Chris Trotter has finally woken up to the abject failure of the media and to the chattering classes.

DAMN AND BLAST HILLARY CLINTON! Not just because she lost – exposing in the process the appalling political judgement of the Democratic Party. And not just because her failure has saddled the world with President Trump for at least four years. Those sins, on their own, more than merit political damnation. But there is another sin for which I would like to see Clinton blasted. The sin of exposing the vacuity of contemporary journalism and the powerlessness of the mainstream media. Because, to be perfectly honest, Clinton’s failure is my failure too.

Strong words.

Then Trotter embarks on a typical left-wing hypothesis complete with jargon that no one even knows what it means.

The story has its beginnings in the Watergate Scandal. I was just 18 when Nixon was driven from the White House by what everybody said was the investigative journalism of, among others, Bob Woodward, Carl Bernstein, and The Washington Post. For one brief shining moment journalists were hailed as heroes and journalism was portrayed as a force so powerful that not even the office of the President of the United States could prevail against it.

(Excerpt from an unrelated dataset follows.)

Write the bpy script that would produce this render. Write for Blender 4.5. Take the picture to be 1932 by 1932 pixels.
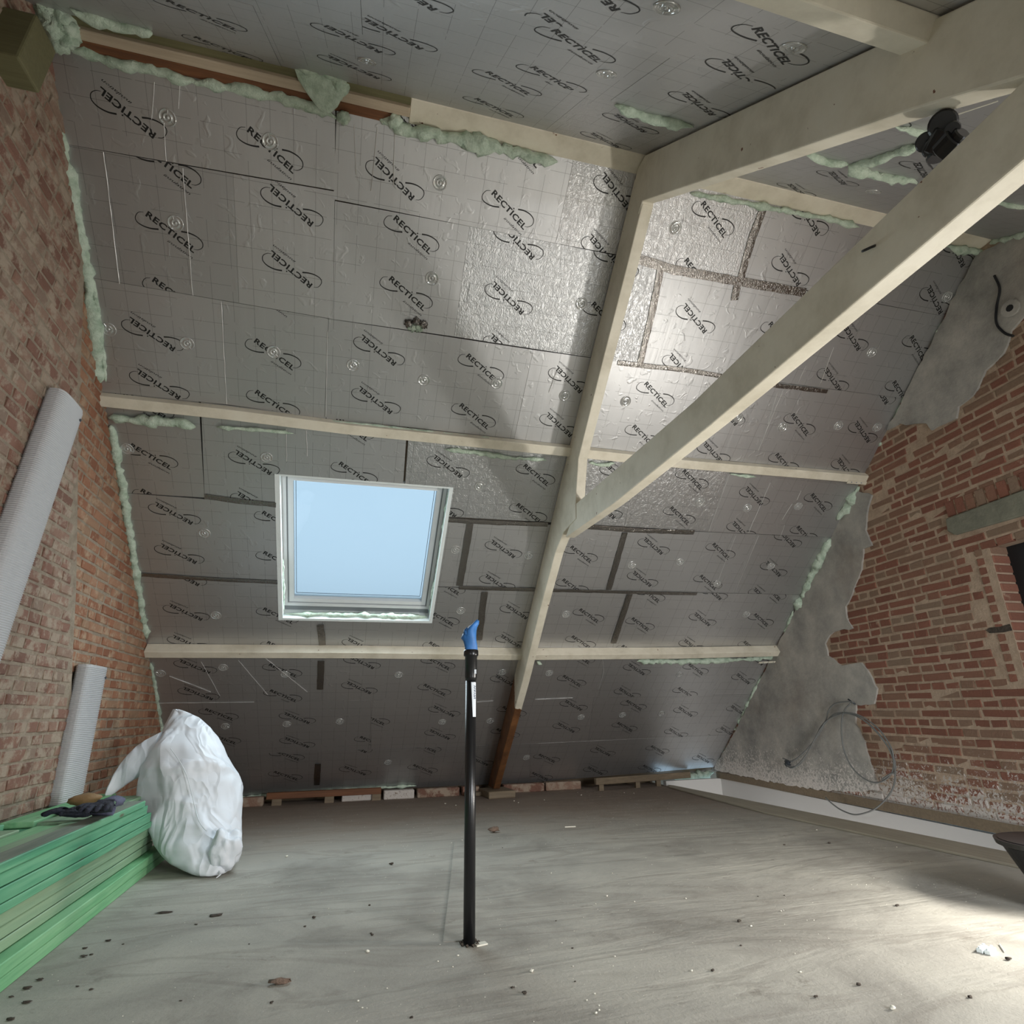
import bpy, bmesh, math, random
import numpy as np
from mathutils import Vector, Matrix, noise as mnoise
random.seed(7); rng = np.random.RandomState(11)
for o in list(bpy.data.objects): bpy.data.objects.remove(o)
SC = bpy.context.scene; COL = SC.collection
# ------------------------------------------------------------------ camera
F_PX = 1111.1232; YAW, PIT, ROL = 0.26905800, 0.32742526, -0.01662588
H = 0.75
cy, sy = math.cos(YAW), math.sin(YAW); cp, sp = math.cos(PIT), math.sin(PIT); cr, sr = math.cos(ROL), math.sin(ROL)
FW = np.array([sy*cp, cy*cp, sp]); RT0 = np.array([cy, -sy, 0.0]); UP0 = np.cross(RT0, FW)
RT = RT0*cr + UP0*sr; UP = -RT0*sr + UP0*cr
CAMP = np.array([0, 0, H])
cam = bpy.data.cameras.new('camera'); camo = bpy.data.objects.new('camera', cam); COL.objects.link(camo)
cam.sensor_width = 36; cam.lens = 36*F_PX/1932; cam.clip_start = 0.01; cam.clip_end = 200
camo.matrix_world = Matrix(((RT[0], UP[0], -FW[0], 0), (RT[1], UP[1], -FW[1], 0), (RT[2], UP[2], -FW[2], H), (0, 0, 0, 1)))
SC.camera = camo
# ------------------------------------------------------------------ sky, exposure, big lights
SC.view_settings.view_transform = 'Standard'; SC.view_settings.look = 'None'
SC.view_settings.exposure = 0.10; SC.view_settings.gamma = 1.0; SC.view_settings.use_curve_mapping = False
W = bpy.data.worlds.new('overcast_sky'); SC.world = W; W.use_nodes = True
bg = W.node_tree.nodes['Background']; bg.inputs[0].default_value = (0.56, 0.77, 0.95, 1); bg.inputs[1].default_value = 1.0
def area_light(name, loc, direction, sx, sy_, power, color):
    l = bpy.data.lights.new(name, 'AREA'); l.shape = 'RECTANGLE'; l.size = sx; l.size_y = sy_; l.energy = power; l.color = color
    o = bpy.data.objects.new(name, l); COL.objects.link(o); o.location = loc
    o.rotation_euler = Vector(direction).to_track_quat('-Z', 'Y').to_euler(); return o
# daylight through the skylight in view; fill through two added skylights behind the camera
area_light('daylight_far_skylight', (0.0, 4.13, 1.80), (0, -0.62, -0.79), 0.95, 1.05, 21, (0.78, 0.93, 1.0))
area_light('rear_fill_left', (-0.55, -0.95, 0.84), (0.0, 0.648, -0.762), 0.7, 0.95, 12, (0.90, 0.95, 1.0))
area_light('rear_fill_right', (2.2, -0.85, 0.92), (0.0, 0.648, -0.762), 0.7, 0.8, 104, (0.94, 0.965, 1.0))
# the builder's flood lamp standing on the floor to the right
area_light('flood_lamp_light', (2.66, 1.56, 0.50), (-0.85, 0.50, 0.15), 0.22, 0.16, 30, (1.0, 0.965, 0.90))
area_light('slot_fill_light', (3.12, 4.0, -1.4), (1, 0.0, 0.15), 2.5, 0.6, 22, (1.0, 0.95, 0.90))  # fill light added under the floor to brighten the wall in the slot

# ------------------------------------------------------------------ planes of the room (metres)
TH = 0.6639206; CT = 1/math.tan(TH); KS = -0.0108988; YB = 8.499357*H
XL, KL = -1.8325*H, -0.0032; XR, KR = 4.4467532*H, 0.0983366
n_ = np.array([-KS, 1, CT]); SLOPE = (n_, YB)
NT = 0.85
NEAR = (np.array([0, -NT, 1.0]), 3.368-NT*1.946)
LWP = (np.array([1, -KL, 0]), XL); RWP = (np.array([1, -KR, 0]), XR); FLP = (np.array([0, 0, 1.0]), 0.0)
TRU = (np.array([1, -0.043, 0]), 1.1637)
def shift(pl, d): return (pl[0], pl[1]+d*np.linalg.norm(pl[0]))
def at(q, pl):
    v = (q[0]-966)/F_PX*RT - (q[1]-966)/F_PX*UP + FW
    t = (pl[1]-pl[0] @ CAMP)/(pl[0] @ v); return CAMP+t*v
def crop(a, ox, oy, k): return (ox+a[0]/k, oy+a[1]/k)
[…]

Forty years on, however, it is clear that Nixon’s fall owed as much to the deliberate and secretive manipulation of the news media as it did to the efforts of the courageous journalists, Woodward and Bernstein. After all, the latter’s’ key informant, the infamous “Deep Throat”, turned out to be no less a buttress of the American “Deep State” than Mark Felt, the Associate Director of the FBI.

In the movie, All the President’s Men, Deep Throat is portrayed as a reluctant but principled whistleblower from the dark heart of the Washington bureaucracy. A more probable explanation, however, is that Felt represented a Deep State faction determined to drive the mentally unstable Nixon out of the Oval Office. In 2016, it is equally probable that a highly-motivated Deep State faction, this time based in the FBI’s New York Field Office, used the news media to prevent Hillary Clinton from re-entering the White House as President.